Lately I've been in kind of a photographic slump and was even entertaining the idea of down grading my equipment or even selling it all. I tend to go through phases where I lack inspiration and motivation but this is the worst its been. I feel exhausted and feel like I've given all I've got to give. Constantly working to meet other's expectations as well as my own has been rough.
Last year I pursued and explored many types of photography, which included club shoots, macro, portraiture, street, promotional, landscape, film, as well as learned the business aspects of it. I gained new found knowledge but I also developed disdain for some of the things I'd done over the past year. I've spread myself out too thin by forcing myself to do something different and better than the last and worrying too much if people would like my work.
I know I'll eventually get my motivation back, especially when I see displays of great talent like the artists who spray painted the above in downtown Denver. I really like the style and the kind of modern take on the Matryoshka doll. I actually got to see phases of it's development as it was started earlier in the week and I even got to see the artists working on it when I visited on one of my lunch breaks.

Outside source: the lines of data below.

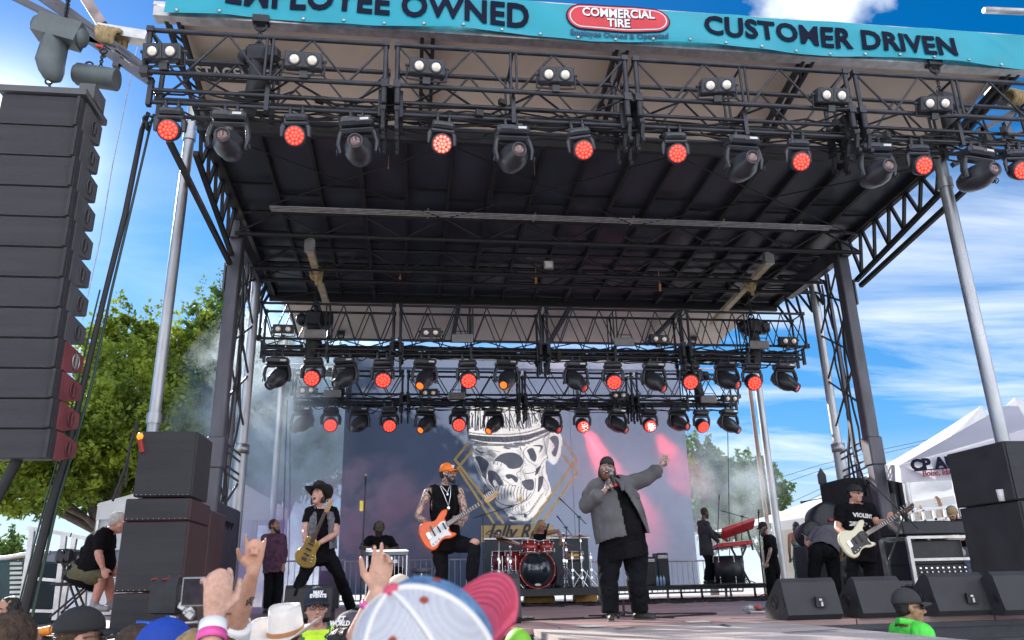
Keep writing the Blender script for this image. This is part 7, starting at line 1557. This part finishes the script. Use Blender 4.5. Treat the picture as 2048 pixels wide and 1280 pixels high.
# black cap man, back three quarter
Pj=stand(at(162,1278,4.3),(.9,.5,0),0)
person('man in a plain black cap in the crowd at lower left, ear and cheek showing',Pj,(.85,.35,.0),0,1.05,skin('fair4',(.50,.28,.20)),dict(),blackc,.4,.12,blackj,1,boot,'short',hairbr,lambda t,H,M,s: cap(t,H,M,s*1.08,mat('cap_black3',(.02,.02,.022),.8,0,.2,20,.3,200)),hairbr,0,group=GC,vox=.009,glasses='dark')
# dark hair at the left corner
Pj=stand(at(25,1300,3.2),(.5,1,0),0)
person('person with brown hair seen from behind in the bottom left corner',Pj,(.5,1,0),0,1.0,skin('fair4',(.5,.28,.2)),dict(),blackc,.4,.12,blackj,1,boot,'long',hairbr,None,None,group=GC,vox=.011)
# far left woman
Pj=stand(at(12,1224,7.5),(-.4,-1,0),.0)
person('dark haired woman in a yellow top at the far left edge',Pj,(-.6,-1,0),0,.95,tanned,dict(arm=.85),mat('top_yellow',(.75,.68,.12),.8),.3,.1,blackj,1,boot,'long',hairbl,None,None,group=GC,vox=.012)
# man with beard raising horns
Pj=stand(at(447,1232,4.0),(.8,-.2,0),0); Pj['shR']=at(462,1285,4.05); Pj['elR']=at(484,1222,3.95)-V((0,0,.03)); Pj['elR']=at(478,1240,3.95); Pj['wrR']=at(506,1143,3.8)
person('man with long brown beard and sunglasses raising a tattooed arm with a hand sign',Pj,(.95,-.1,0),0,1.0,skin('freckled',(.58,.33,.23)),dict(),bw,.42,.12,blackj,1,boot,'medium',hairbr,None,beardr,2,glasses='dark',group=GC,vox=.0065,
 hands={'R':dict(d=(.02,-.05,1),pn=(.15,-1,.1),side=-1,curl=(.08,1.3,1.35,.10),th=1.0,spread=.10,s=1.05)},
 extra=lambda t,l:(lambda b,a,c:(stroke3(b,a,c),b.build('arm_tattoo',mat('tattoo_ink',(.03,.035,.05),.6),t)))(MB(),l['P']['elR'],l['P']['wrR']))
# phone holder
Pj=stand(at(395,1345,2.75),(.1,1,0),0); Pj['shR']=at(445,1400,2.7); Pj['elR']=at(405,1420,2.45); Pj['wrR']=at(428,1238,2.6)
def phone_extra(t,l):
    P=l['P']; w_=P['wrR']; d=(P['wrR']-P['elR']).normalized()
    for off,m,nm,r_,h in ((-.035,bw,'white_wristband',.0375,.022),(-.062,mat('pink_wristband',(.85,.10,.40),.4),'pink_wristband',.040,.014)):
        b=MB(); c=w_+d*off; b.lathe([(r_,-h),(r_+.003,-h),(r_+.003,h),(r_,h)],c,frame(V((1,0,0)),d) if False else frame(d.cross(V((1,0,0))),d),28,cap=False); b.build(nm,m,t)
person('person holding up a phone, freckled hand with white and pink wristbands',Pj,(.1,1,0),0,.98,mat('skin_freckled2',(.62,.36,.27),.48,0,.16,85,.15,120,sub=.08),dict(),mat('tee_blue',(.03,.09,.30),.8),.4,.12,blackj,1,boot,'long',hairbd,None,None,group=GC,vox=.0055,extra=phone_extra,
 hands={'R':dict(d=(.06,-.02,1),pn=(-.55,.8,.0),side=-1,curl=(.34,.5,.6,.65),th=.5,spread=.08,s=1.08)})
t=empty('smartphone',at(398,1183,2.62),'black smartphone held sideways above the crowd, screen filming the stage','phone'); A=at(364,1184,2.74); B_=at(440,1182,2.72); c=(A+B_)/2; M=frame(V((-(B_-A).y,(B_-A).x,0)))
b=MB(); b.box(c,((B_-A).length,.009,.088),M,bev=.003); b.build('case',alu,t); b=MB(); b.box(c-M@V((0,.0052,0)),((B_-A).length-.008,.002,.080),M); sc_=b.build('screen',mat('phone_screen',(.012,.010,.016),.35,0,.5,25,spec=.2,col2=(.05,.035,.05)),t)
b=MB(); b.box(c-M@V((-.01,.0066,-.034)),(.018,.001,.005),M); b.build('record_mark',mat('record_red',(.6,.02,.02),.5,emit=(1,.05,.03),es=.4),sc_)
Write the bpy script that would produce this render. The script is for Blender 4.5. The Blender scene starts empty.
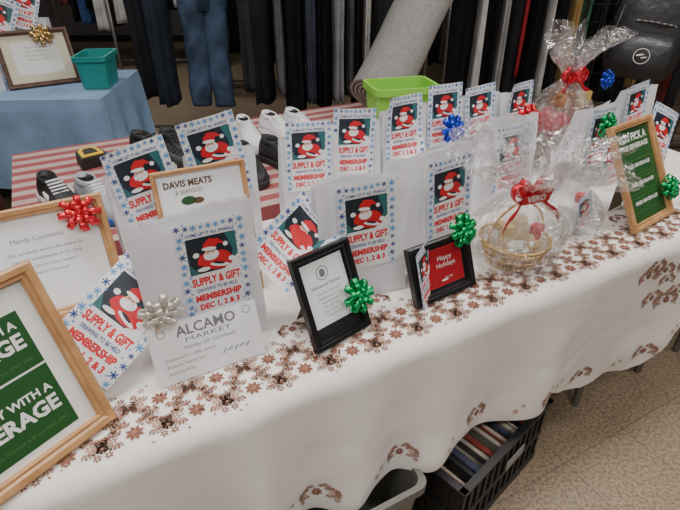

I know talent like this is the result of continually working hard at getting better and not giving up. I may be burned out by all the various things I've encountered through photography but in contemplating this, I appreciate all the experiences because each has made me the photographer I am today. I feel I've developed a strong base knowledge of photography and I just need to use that to take the next step forward in perhaps reinventing myself; perhaps by no longer worrying about what other people think and just focusing on having fun.